There are all kinds of fishing gear on the dock on a night when catfishermen are there. Trolling reels, baitcasting rigs and freshwater spinning reels can be seen. But the most successful catfish anglers use surf rods. They use heavy surf sinkers so they can heave their baits as far as the Catfish Creek channel.

A No. 3 heavy-shank hook is great for reeling in the fish. A hook that size will hold a 20-pound flathead or 15-pound channel catfish, but will still straighten out if it becomes caught on a log, root or submerged Christmas tree attractor weighted down with a cinder block tied to the tree with electrical wire.

A lantern is a necessity for landing fish, baiting hooks and tying on rigs. It also helps to prevent spilling a chum bucket. Saltwater anglers have adopted chumming as a prime technique for luring big catfish near the public fishing dock. But it is a good idea to stay upwind of their preferred mixture of catfish lure.

Bait shrimp past their prime, shrimp heads and catfish remains are placed into a bucket and left in the sun for a day. The chum is covered with a tight-fitting lid and transported in a pickup bed to the dock. Every so often, a ladle or scoop is used to toss some of the stinky goop in front of the dock. Day-old catfish offal may smell awful, but it sure does the trick.

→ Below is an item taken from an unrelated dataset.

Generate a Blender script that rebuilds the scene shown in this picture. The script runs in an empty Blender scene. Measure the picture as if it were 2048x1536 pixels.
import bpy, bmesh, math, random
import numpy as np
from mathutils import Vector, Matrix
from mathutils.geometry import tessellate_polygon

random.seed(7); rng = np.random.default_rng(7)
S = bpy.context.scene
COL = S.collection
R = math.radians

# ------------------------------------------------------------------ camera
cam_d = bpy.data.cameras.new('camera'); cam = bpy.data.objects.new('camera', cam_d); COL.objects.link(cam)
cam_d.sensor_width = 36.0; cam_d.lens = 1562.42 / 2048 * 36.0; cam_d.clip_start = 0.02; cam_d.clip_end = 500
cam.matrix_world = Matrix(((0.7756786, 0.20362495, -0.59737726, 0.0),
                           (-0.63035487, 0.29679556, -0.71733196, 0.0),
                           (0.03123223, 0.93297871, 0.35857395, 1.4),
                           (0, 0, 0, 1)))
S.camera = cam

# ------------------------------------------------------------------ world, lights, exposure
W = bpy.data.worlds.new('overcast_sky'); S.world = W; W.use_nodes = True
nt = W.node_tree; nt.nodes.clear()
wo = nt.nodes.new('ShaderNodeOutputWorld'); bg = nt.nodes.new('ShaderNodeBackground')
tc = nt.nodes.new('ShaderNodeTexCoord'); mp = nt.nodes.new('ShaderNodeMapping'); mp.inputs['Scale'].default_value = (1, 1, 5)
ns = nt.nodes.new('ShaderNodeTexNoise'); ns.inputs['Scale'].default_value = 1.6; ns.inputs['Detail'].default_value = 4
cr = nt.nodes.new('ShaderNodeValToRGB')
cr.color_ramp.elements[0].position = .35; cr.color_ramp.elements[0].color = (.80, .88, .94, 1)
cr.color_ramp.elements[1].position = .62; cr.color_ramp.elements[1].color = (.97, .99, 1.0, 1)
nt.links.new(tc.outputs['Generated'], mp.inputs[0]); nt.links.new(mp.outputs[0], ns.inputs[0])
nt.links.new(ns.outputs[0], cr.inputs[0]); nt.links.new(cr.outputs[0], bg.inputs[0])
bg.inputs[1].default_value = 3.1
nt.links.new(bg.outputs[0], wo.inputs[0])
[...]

Fresh shrimp, cut mullet, cut shad, squid, hot dogs and chicken, beef or pig livers all make great baits for channel catfish, whether fished from the public dock or from a boat. Occasionally, a flathead catfish will be caught on one of these channel catfish baits. But anglers who want to target flathead catfish will have to adjust their baits and tactics to be successful.

Channel catfish are gregarious. That's why chumming is so effective. Channel catfish will travel long distances to follow a scent trail to its source to find food. Anglers who want to avoid too many hang-ups in the stumps and submerged logs at Sutton Lake can find a deep hole along the dike or old creek channel and drop chum blocks to the bottom or drop chopped chum over the side. Just putting the baits over the side can attract channel catfish from a great distance when the angler is in a boat along one of the deep channels beside a dike because the water is constantly flowing, carrying the scent to channel catfish.